[start of Exercise inputs]
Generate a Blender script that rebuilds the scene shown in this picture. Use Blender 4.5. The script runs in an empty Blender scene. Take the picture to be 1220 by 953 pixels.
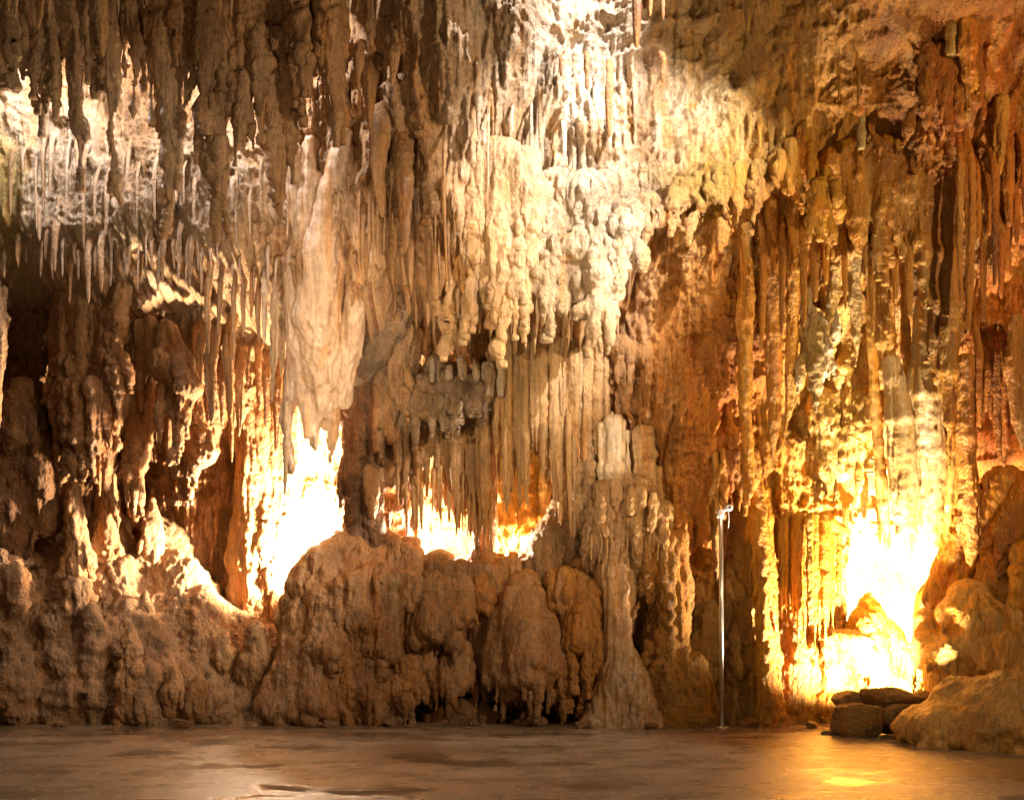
import bpy, math, random, time
import numpy as np
import openvdb as vdb
T0 = time.time()
random.seed(7)
rng = np.random.default_rng(11)
F, CX, HY, CAMZ = 1500.0, 610.0, 700.0, 1.7
S = bpy.context.scene
C = S.collection

def P(px, py, Y):
    """a place in the cave seen at (px, py) of the photo, Y metres in front of the camera"""
    return np.array(((px - CX) / F * Y, Y, CAMZ - (py - HY) / F * Y))

# ------------------------------------------------------------------ noise
def _h(ix, iy, iz, seed):
    h = (ix.astype(np.uint32) * np.uint32(374761393) + iy.astype(np.uint32) * np.uint32(668265263)
         + iz.astype(np.uint32) * np.uint32(2147483647) + np.uint32((seed * 974634777) & 0xffffffff))
    h = (h ^ (h >> np.uint32(13))) * np.uint32(1274126177)
    h = h ^ (h >> np.uint32(16))
    return (h & np.uint32(0xffff)).astype(np.float32) / 32767.5 - 1.0

def vnoise(x, y, z, seed=0):
    x = np.asarray(x, np.float32); y = np.asarray(y, np.float32); z = np.asarray(z, np.float32)
    x, y, z = np.broadcast_arrays(x, y, z)
    fx, fy, fz = np.floor(x), np.floor(y), np.floor(z)
    ix, iy, iz = fx.astype(np.int64), fy.astype(np.int64), fz.astype(np.int64)
    u, v, w = x - fx, y - fy, z - fz
    u = u * u * (3 - 2 * u); v = v * v * (3 - 2 * v); w = w * w * (3 - 2 * w)
    r = 0
    for dx in (0, 1):
        for dy in (0, 1):
            for dz in (0, 1):
                r = r + _h(ix + dx, iy + dy, iz + dz, seed) * (u if dx else 1 - u) * (v if dy else 1 - v) * (w if dz else 1 - w)
    return r

def fbm(x, y, z, o=4, seed=0, g=0.5):
    a, s, r = 1.0, 0.0, 0
    for i in range(o):
        r = r + a * vnoise(x, y, z, seed + i * 17); s += a; a *= g
        x = x * 2.03 + 3.1; y = y * 2.03 + 1.7; z = z * 2.03 + 5.3
    return r / s

def drip(x, z, w, L, seed=0):
    """overlapping runs of flowstone: columns whose runs swell downwards and end in a point"""
    xi = x / w + .5 * vnoise(x / w * .35, 0, z / L * .8, seed)
    i = np.floor(xi); u = (xi - i) * 2 - 1
    h = (_h(i.astype(np.int64), np.zeros_like(i, np.int64), np.zeros_like(i, np.int64), seed + 3) + 1) * .5
    zz = z / (L * (.6 + .9 * h)) + h * 37
    j = np.floor(zz); sdn = 1 - (zz - j)
    g = (_h(i.astype(np.int64), np.zeros_like(i, np.int64), j.astype(np.int64), seed + 4) + 1) * .5
    wf = np.clip(1 - sdn, 0, 1) ** .38 * (.7 + .3 * g) + .04
    t = np.clip(sdn / .5, 0, 1)
    return np.sqrt(np.clip(1 - (u / wf) ** 2, 0, 1)) * t * t * (3 - 2 * t) * (.3 + .7 * g)

def sstep(a, b, x):
    t = np.clip((x - a) / (b - a), 0, 1)
    return t * t * (3 - 2 * t)

# ------------------------------------------------------------------ rock colour: where the stone itself is stained, plus shade painted into the left recess
TAN, BROWN, ORANGE = (.40, .25, .135), (.27, .155, .08), (.44, .185, .045)
WHITE, GREY, OCHRE, RUST = (.72, .64, .53), (.30, .245, .19), (.56, .31, .06), (.38, .125, .03)
PINK, CREAM, MOSS = (.55, .38, .26), (.58, .45, .29), (.28, .28, .05)
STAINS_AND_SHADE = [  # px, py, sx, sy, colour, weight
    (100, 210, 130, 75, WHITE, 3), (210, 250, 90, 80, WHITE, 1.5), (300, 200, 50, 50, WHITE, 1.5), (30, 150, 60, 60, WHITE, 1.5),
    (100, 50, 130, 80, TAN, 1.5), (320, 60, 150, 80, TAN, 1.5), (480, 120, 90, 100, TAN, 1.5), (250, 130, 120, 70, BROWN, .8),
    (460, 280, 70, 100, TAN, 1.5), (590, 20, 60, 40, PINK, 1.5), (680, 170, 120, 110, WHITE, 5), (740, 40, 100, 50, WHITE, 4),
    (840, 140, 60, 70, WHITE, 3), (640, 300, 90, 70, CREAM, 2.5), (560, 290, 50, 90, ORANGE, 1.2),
    (100, 450, 130, 120, BROWN, 2.2), (240, 480, 90, 130, BROWN, 1.4), (390, 320, 60, 150, PINK, 2.4), (320, 600, 50, 130, CREAM, 2),  # browns darken the left recess, its shade put into the colour
    (60, 760, 120, 100, BROWN, 2.5), (200, 660, 100, 70, PINK, 1.6), (240, 760, 90, 70, TAN, 1.2),
    (440, 720, 110, 100, BROWN, 1.8), (600, 760, 100, 90, TAN, 1.5), (690, 730, 50, 90, ORANGE, 1.0), (480, 800, 120, 50, BROWN, 1.2),
    (530, 460, 60, 40, GREY, 3), (640, 480, 90, 90, CREAM, 2.5), (500, 580, 70, 60, TAN, 1.5), (620, 620, 40, 60, OCHRE, 1.0),
    (740, 520, 50, 70, TAN, 2), (740, 700, 40, 100, TAN, 2), (440, 420, 50, 90, GREY, 1.0),
    (830, 420, 60, 200, ORANGE, 3), (830, 330, 50, 80, RUST, .8), (840, 640, 50, 120, ORANGE, 2), (880, 760, 50, 80, GREY, 2.0), (820, 820, 50, 40, TAN, 1.5),
    (900, 90, 90, 80, BROWN, 1.3), (900, 60, 120, 70, BROWN, 1.5), (960, 90, 160, 90, ORANGE, 1.2), (1030, 120, 90, 80, BROWN, 1.6), (970, 200, 50, 40, OCHRE, 1.0),
    (1130, 110, 50, 70, RUST, 1.0), (1090, 330, 60, 120, ORANGE, 1.5), (930, 330, 60, 120, ORANGE, 1.3), (1040, 320, 60, 60, GREY, 1.2),
    (1180, 330, 70, 160, RUST, .9), (1180, 600, 60, 90, ORANGE, 3), (1090, 480, 40, 120, GREY, 1.7), (1000, 500, 50, 100, CREAM, 2.2),
    (1030, 420, 30, 60, CREAM, 1.5), (950, 720, 50, 110, OCHRE, 3), (1060, 720, 60, 80, CREAM, 3), (1170, 760, 80, 60, PINK, 3), (1140, 850, 110, 40, PINK, 3),
    (815, 242, 42, 10, MOSS, 4), (838, 12, 30, 9, MOSS, 3), (6, 225, 12, 40, MOSS, 5), (75, 40, 10, 14, MOSS, 3), 
]
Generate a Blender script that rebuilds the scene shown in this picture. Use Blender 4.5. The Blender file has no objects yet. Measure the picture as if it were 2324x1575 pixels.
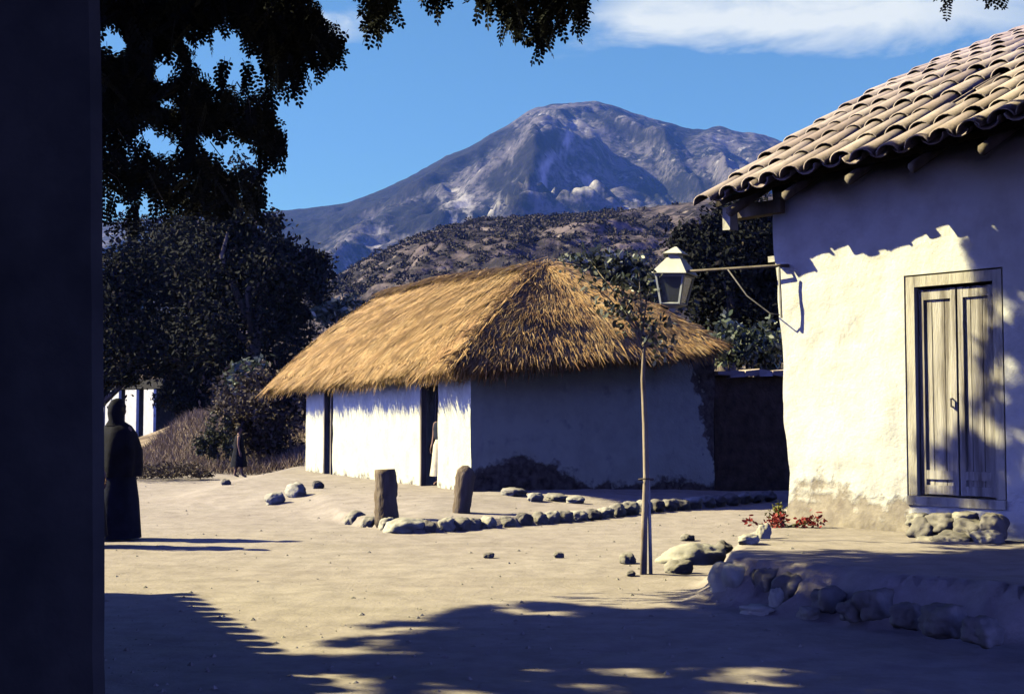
[end of Exercise inputs]
-- Set exercise --
Transcribe the material exactly, and leave out whatever pictures it holds.

-- Correct result --
Generate a Blender script that rebuilds the scene shown in this picture. Use Blender 4.5. The script runs in an empty Blender scene. Take the picture to be 1220 by 953 pixels.
import bpy, math, random, time
import numpy as np
import openvdb as vdb
T0 = time.time()
random.seed(7)
rng = np.random.default_rng(11)
F, CX, HY, CAMZ = 1500.0, 610.0, 700.0, 1.7
S = bpy.context.scene
C = S.collection

def P(px, py, Y):
    """a place in the cave seen at (px, py) of the photo, Y metres in front of the camera"""
    return np.array(((px - CX) / F * Y, Y, CAMZ - (py - HY) / F * Y))

# ------------------------------------------------------------------ noise
def _h(ix, iy, iz, seed):
    h = (ix.astype(np.uint32) * np.uint32(374761393) + iy.astype(np.uint32) * np.uint32(668265263)
         + iz.astype(np.uint32) * np.uint32(2147483647) + np.uint32((seed * 974634777) & 0xffffffff))
    h = (h ^ (h >> np.uint32(13))) * np.uint32(1274126177)
    h = h ^ (h >> np.uint32(16))
    return (h & np.uint32(0xffff)).astype(np.float32) / 32767.5 - 1.0

def vnoise(x, y, z, seed=0):
    x = np.asarray(x, np.float32); y = np.asarray(y, np.float32); z = np.asarray(z, np.float32)
    x, y, z = np.broadcast_arrays(x, y, z)
    fx, fy, fz = np.floor(x), np.floor(y), np.floor(z)
    ix, iy, iz = fx.astype(np.int64), fy.astype(np.int64), fz.astype(np.int64)
    u, v, w = x - fx, y - fy, z - fz
    u = u * u * (3 - 2 * u); v = v * v * (3 - 2 * v); w = w * w * (3 - 2 * w)
    r = 0
    for dx in (0, 1):
        for dy in (0, 1):
            for dz in (0, 1):
                r = r + _h(ix + dx, iy + dy, iz + dz, seed) * (u if dx else 1 - u) * (v if dy else 1 - v) * (w if dz else 1 - w)
    return r

def fbm(x, y, z, o=4, seed=0, g=0.5):
    a, s, r = 1.0, 0.0, 0
    for i in range(o):
        r = r + a * vnoise(x, y, z, seed + i * 17); s += a; a *= g
        x = x * 2.03 + 3.1; y = y * 2.03 + 1.7; z = z * 2.03 + 5.3
    return r / s

def drip(x, z, w, L, seed=0):
    """overlapping runs of flowstone: columns whose runs swell downwards and end in a point"""
    xi = x / w + .5 * vnoise(x / w * .35, 0, z / L * .8, seed)
    i = np.floor(xi); u = (xi - i) * 2 - 1
    h = (_h(i.astype(np.int64), np.zeros_like(i, np.int64), np.zeros_like(i, np.int64), seed + 3) + 1) * .5
    zz = z / (L * (.6 + .9 * h)) + h * 37
    j = np.floor(zz); sdn = 1 - (zz - j)
    g = (_h(i.astype(np.int64), np.zeros_like(i, np.int64), j.astype(np.int64), seed + 4) + 1) * .5
    wf = np.clip(1 - sdn, 0, 1) ** .38 * (.7 + .3 * g) + .04
    t = np.clip(sdn / .5, 0, 1)
    return np.sqrt(np.clip(1 - (u / wf) ** 2, 0, 1)) * t * t * (3 - 2 * t) * (.3 + .7 * g)

def sstep(a, b, x):
    t = np.clip((x - a) / (b - a), 0, 1)
    return t * t * (3 - 2 * t)

# ------------------------------------------------------------------ rock colour: where the stone itself is stained, plus shade painted into the left recess
TAN, BROWN, ORANGE = (.40, .25, .135), (.27, .155, .08), (.44, .185, .045)
WHITE, GREY, OCHRE, RUST = (.72, .64, .53), (.30, .245, .19), (.56, .31, .06), (.38, .125, .03)
PINK, CREAM, MOSS = (.55, .38, .26), (.58, .45, .29), (.28, .28, .05)
STAINS_AND_SHADE = [  # px, py, sx, sy, colour, weight
    (100, 210, 130, 75, WHITE, 3), (210, 250, 90, 80, WHITE, 1.5), (300, 200, 50, 50, WHITE, 1.5), (30, 150, 60, 60, WHITE, 1.5),
    (100, 50, 130, 80, TAN, 1.5), (320, 60, 150, 80, TAN, 1.5), (480, 120, 90, 100, TAN, 1.5), (250, 130, 120, 70, BROWN, .8),
    (460, 280, 70, 100, TAN, 1.5), (590, 20, 60, 40, PINK, 1.5), (680, 170, 120, 110, WHITE, 5), (740, 40, 100, 50, WHITE, 4),
    (840, 140, 60, 70, WHITE, 3), (640, 300, 90, 70, CREAM, 2.5), (560, 290, 50, 90, ORANGE, 1.2),
    (100, 450, 130, 120, BROWN, 2.2), (240, 480, 90, 130, BROWN, 1.4), (390, 320, 60, 150, PINK, 2.4), (320, 600, 50, 130, CREAM, 2),  # browns darken the left recess, its shade put into the colour
    (60, 760, 120, 100, BROWN, 2.5), (200, 660, 100, 70, PINK, 1.6), (240, 760, 90, 70, TAN, 1.2),
    (440, 720, 110, 100, BROWN, 1.8), (600, 760, 100, 90, TAN, 1.5), (690, 730, 50, 90, ORANGE, 1.0), (480, 800, 120, 50, BROWN, 1.2),
    (530, 460, 60, 40, GREY, 3), (640, 480, 90, 90, CREAM, 2.5), (500, 580, 70, 60, TAN, 1.5), (620, 620, 40, 60, OCHRE, 1.0),
    (740, 520, 50, 70, TAN, 2), (740, 700, 40, 100, TAN, 2), (440, 420, 50, 90, GREY, 1.0),
    (830, 420, 60, 200, ORANGE, 3), (830, 330, 50, 80, RUST, .8), (840, 640, 50, 120, ORANGE, 2), (880, 760, 50, 80, GREY, 2.0), (820, 820, 50, 40, TAN, 1.5),
    (900, 90, 90, 80, BROWN, 1.3), (900, 60, 120, 70, BROWN, 1.5), (960, 90, 160, 90, ORANGE, 1.2), (1030, 120, 90, 80, BROWN, 1.6), (970, 200, 50, 40, OCHRE, 1.0),
    (1130, 110, 50, 70, RUST, 1.0), (1090, 330, 60, 120, ORANGE, 1.5), (930, 330, 60, 120, ORANGE, 1.3), (1040, 320, 60, 60, GREY, 1.2),
    (1180, 330, 70, 160, RUST, .9), (1180, 600, 60, 90, ORANGE, 3), (1090, 480, 40, 120, GREY, 1.7), (1000, 500, 50, 100, CREAM, 2.2),
    (1030, 420, 30, 60, CREAM, 1.5), (950, 720, 50, 110, OCHRE, 3), (1060, 720, 60, 80, CREAM, 3), (1170, 760, 80, 60, PINK, 3), (1140, 850, 110, 40, PINK, 3),
    (815, 242, 42, 10, MOSS, 4), (838, 12, 30, 9, MOSS, 3), (6, 225, 12, 40, MOSS, 5), (75, 40, 10, 14, MOSS, 3), 
]
Generate a Blender script that rebuilds the scene shown in this picture. Use Blender 4.5. The Blender file has no objects yet. Measure the picture as if it were 2324x1575 pixels.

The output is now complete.